#### [STATED GOAL]
Review the material line by line. Identify and copy every line that contains the string "this".
--- start LISTED RECORDS ---
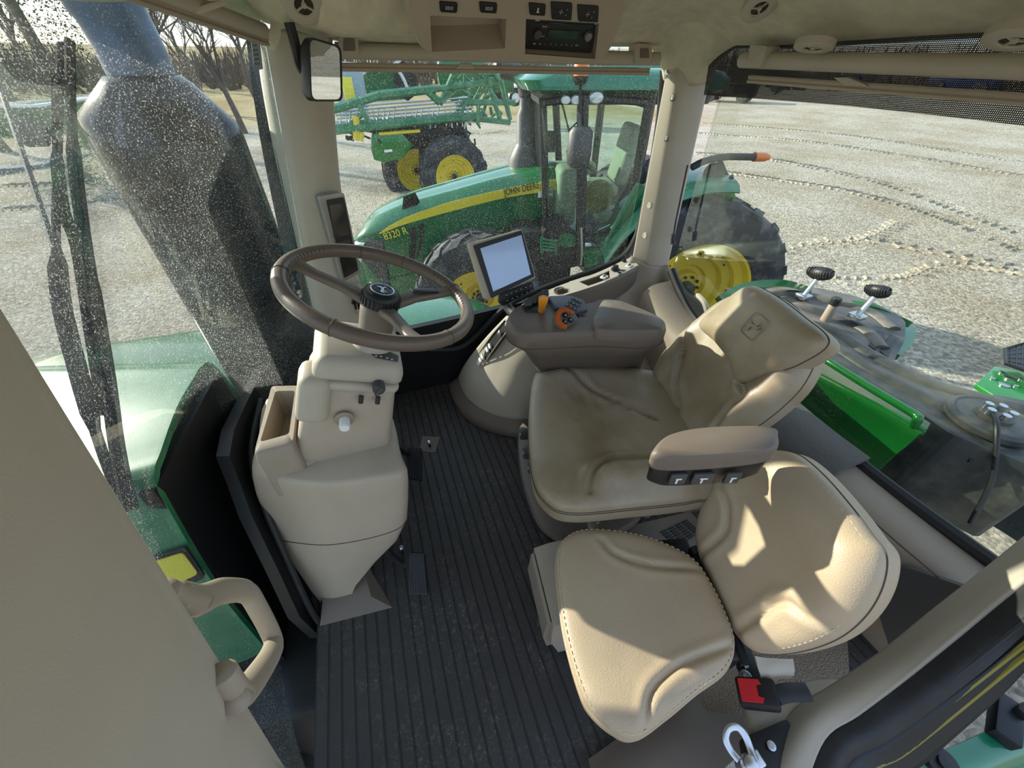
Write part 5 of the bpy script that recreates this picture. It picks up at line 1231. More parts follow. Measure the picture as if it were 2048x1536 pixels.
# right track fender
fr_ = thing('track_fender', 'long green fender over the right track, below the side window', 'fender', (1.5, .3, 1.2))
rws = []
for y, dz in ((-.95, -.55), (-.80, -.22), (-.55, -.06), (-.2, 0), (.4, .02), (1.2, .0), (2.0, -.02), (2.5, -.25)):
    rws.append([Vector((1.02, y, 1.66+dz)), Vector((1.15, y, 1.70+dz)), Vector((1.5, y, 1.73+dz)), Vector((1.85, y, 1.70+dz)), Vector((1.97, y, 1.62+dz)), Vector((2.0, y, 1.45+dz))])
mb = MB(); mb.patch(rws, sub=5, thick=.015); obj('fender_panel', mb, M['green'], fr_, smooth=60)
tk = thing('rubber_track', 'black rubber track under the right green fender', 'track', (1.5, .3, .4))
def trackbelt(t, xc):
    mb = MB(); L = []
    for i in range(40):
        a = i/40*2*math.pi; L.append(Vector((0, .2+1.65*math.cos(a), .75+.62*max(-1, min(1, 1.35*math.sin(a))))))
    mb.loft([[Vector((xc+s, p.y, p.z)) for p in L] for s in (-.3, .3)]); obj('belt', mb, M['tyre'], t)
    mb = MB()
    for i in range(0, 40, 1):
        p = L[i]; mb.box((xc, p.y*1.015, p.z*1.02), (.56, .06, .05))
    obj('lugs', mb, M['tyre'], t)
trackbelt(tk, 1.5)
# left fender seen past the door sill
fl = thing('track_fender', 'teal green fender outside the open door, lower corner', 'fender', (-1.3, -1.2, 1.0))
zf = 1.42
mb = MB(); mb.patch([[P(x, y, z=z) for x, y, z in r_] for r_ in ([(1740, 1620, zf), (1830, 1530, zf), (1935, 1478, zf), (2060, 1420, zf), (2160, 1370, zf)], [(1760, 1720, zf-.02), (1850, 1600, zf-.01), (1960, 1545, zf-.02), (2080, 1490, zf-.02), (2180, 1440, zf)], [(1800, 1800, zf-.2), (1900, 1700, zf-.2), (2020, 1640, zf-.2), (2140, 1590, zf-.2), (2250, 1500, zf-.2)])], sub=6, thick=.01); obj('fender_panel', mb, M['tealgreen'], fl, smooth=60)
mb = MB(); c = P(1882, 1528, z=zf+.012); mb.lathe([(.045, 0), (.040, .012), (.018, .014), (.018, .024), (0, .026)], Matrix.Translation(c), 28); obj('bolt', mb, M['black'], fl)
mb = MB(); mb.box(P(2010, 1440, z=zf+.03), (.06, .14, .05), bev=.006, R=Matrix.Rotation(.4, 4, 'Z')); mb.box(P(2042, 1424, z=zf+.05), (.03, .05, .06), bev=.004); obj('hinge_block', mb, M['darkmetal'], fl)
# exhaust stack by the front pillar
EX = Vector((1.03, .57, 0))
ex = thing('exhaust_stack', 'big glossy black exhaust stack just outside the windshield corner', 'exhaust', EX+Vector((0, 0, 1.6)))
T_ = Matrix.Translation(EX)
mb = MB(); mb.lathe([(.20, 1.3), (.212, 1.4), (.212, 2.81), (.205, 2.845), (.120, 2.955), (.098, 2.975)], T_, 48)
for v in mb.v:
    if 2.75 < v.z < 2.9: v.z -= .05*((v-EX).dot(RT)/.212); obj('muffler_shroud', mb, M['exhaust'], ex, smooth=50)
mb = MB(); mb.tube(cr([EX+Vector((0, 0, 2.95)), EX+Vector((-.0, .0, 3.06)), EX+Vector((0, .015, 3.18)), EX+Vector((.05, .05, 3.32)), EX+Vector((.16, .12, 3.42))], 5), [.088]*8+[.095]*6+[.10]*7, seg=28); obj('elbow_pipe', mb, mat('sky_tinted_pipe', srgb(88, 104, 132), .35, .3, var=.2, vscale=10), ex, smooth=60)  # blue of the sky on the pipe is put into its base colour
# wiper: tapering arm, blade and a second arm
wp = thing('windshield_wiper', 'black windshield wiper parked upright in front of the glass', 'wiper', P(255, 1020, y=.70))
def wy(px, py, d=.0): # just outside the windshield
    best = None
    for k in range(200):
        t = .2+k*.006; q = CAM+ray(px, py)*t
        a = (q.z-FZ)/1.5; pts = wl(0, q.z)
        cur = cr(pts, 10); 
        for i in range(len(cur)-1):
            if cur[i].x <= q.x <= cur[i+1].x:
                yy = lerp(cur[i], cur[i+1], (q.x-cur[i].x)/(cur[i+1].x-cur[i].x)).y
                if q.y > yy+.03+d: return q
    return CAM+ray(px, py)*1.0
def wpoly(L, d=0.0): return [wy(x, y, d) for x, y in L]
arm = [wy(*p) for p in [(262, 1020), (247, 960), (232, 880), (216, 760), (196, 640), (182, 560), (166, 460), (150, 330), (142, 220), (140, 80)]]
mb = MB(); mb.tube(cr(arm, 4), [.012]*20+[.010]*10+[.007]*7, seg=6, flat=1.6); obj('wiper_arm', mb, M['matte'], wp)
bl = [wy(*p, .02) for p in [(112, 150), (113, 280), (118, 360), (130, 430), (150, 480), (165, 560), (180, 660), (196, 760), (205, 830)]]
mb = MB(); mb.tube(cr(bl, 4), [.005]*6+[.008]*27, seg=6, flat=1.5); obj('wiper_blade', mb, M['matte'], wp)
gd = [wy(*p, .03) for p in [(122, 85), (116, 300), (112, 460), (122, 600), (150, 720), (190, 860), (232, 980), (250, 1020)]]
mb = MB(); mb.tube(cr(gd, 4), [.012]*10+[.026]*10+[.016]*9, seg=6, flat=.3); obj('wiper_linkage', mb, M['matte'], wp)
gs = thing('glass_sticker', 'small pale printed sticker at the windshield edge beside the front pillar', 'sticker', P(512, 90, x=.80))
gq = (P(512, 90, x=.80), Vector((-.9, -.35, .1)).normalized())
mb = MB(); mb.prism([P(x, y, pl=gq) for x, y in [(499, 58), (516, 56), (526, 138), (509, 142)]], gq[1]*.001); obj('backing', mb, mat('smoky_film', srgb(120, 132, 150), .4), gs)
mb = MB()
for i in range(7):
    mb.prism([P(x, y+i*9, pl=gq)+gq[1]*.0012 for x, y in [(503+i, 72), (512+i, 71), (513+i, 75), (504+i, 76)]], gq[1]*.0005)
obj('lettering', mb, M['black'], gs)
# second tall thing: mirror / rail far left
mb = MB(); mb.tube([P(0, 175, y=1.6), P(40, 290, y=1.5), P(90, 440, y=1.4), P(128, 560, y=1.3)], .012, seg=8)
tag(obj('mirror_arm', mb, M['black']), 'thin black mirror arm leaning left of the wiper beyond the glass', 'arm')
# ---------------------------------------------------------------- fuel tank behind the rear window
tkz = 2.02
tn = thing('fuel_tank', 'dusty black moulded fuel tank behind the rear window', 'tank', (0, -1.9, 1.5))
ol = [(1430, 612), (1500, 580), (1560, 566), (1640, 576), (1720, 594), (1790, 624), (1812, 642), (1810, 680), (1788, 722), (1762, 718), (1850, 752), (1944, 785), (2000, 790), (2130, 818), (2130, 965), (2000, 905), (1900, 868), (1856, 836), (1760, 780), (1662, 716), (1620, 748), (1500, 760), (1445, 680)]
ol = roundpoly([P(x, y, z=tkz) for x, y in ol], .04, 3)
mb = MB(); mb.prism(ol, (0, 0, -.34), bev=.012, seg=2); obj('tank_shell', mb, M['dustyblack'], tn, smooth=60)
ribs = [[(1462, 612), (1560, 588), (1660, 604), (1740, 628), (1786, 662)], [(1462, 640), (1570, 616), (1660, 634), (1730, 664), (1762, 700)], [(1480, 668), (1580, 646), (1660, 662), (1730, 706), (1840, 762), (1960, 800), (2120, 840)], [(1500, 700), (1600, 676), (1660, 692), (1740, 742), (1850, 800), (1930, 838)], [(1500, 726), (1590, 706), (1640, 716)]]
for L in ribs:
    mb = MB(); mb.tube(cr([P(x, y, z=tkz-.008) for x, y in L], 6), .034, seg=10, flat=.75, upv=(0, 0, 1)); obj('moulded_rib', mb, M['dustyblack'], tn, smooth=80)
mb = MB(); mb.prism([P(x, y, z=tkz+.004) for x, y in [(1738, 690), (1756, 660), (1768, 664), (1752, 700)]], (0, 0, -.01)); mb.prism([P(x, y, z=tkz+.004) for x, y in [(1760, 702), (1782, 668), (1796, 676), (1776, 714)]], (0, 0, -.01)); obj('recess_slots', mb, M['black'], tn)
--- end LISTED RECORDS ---
--- start LISTED RECORDS ---
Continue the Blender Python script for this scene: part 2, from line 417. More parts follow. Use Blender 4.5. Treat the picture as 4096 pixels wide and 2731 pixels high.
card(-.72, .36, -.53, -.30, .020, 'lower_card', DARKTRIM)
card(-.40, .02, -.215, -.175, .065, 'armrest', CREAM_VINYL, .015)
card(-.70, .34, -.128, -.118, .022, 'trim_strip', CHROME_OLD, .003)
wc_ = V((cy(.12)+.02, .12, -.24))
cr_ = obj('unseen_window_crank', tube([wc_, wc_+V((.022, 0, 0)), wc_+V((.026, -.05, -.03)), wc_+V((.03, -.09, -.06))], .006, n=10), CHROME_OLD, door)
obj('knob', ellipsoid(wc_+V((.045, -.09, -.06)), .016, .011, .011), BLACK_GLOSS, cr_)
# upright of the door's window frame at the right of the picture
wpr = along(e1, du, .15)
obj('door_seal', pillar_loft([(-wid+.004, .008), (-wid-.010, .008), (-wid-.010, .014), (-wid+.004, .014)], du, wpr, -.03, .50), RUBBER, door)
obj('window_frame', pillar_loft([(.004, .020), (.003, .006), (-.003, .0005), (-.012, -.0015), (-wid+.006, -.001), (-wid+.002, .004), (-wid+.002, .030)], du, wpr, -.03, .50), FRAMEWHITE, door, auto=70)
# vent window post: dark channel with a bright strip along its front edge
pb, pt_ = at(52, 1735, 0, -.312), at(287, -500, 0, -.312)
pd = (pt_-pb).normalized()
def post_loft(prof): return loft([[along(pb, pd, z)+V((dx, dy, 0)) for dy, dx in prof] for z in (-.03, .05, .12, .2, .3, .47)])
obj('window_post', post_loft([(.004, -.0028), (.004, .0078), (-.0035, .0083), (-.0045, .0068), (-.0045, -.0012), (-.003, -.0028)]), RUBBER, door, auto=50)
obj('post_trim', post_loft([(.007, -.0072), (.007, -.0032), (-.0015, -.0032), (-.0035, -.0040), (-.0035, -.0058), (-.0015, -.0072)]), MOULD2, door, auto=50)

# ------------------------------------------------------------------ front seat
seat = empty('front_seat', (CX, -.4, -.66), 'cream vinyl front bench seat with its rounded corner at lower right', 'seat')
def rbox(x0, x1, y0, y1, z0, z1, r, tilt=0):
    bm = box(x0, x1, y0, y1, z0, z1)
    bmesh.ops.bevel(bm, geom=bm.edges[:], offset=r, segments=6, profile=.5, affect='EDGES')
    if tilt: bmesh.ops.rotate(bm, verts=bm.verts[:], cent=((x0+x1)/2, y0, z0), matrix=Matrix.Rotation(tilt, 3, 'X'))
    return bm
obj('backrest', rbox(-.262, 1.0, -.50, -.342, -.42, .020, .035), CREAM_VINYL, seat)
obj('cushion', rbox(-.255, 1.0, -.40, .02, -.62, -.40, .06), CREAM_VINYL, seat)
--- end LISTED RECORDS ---
#### [TASK RESULT]
Write part 5 of the bpy script that recreates this picture. It picks up at line 1231. More parts follow. Measure the picture as if it were 2048x1536 pixels.
Continue the Blender Python script for this scene: part 2, from line 417. More parts follow. Use Blender 4.5. Treat the picture as 4096 pixels wide and 2731 pixels high.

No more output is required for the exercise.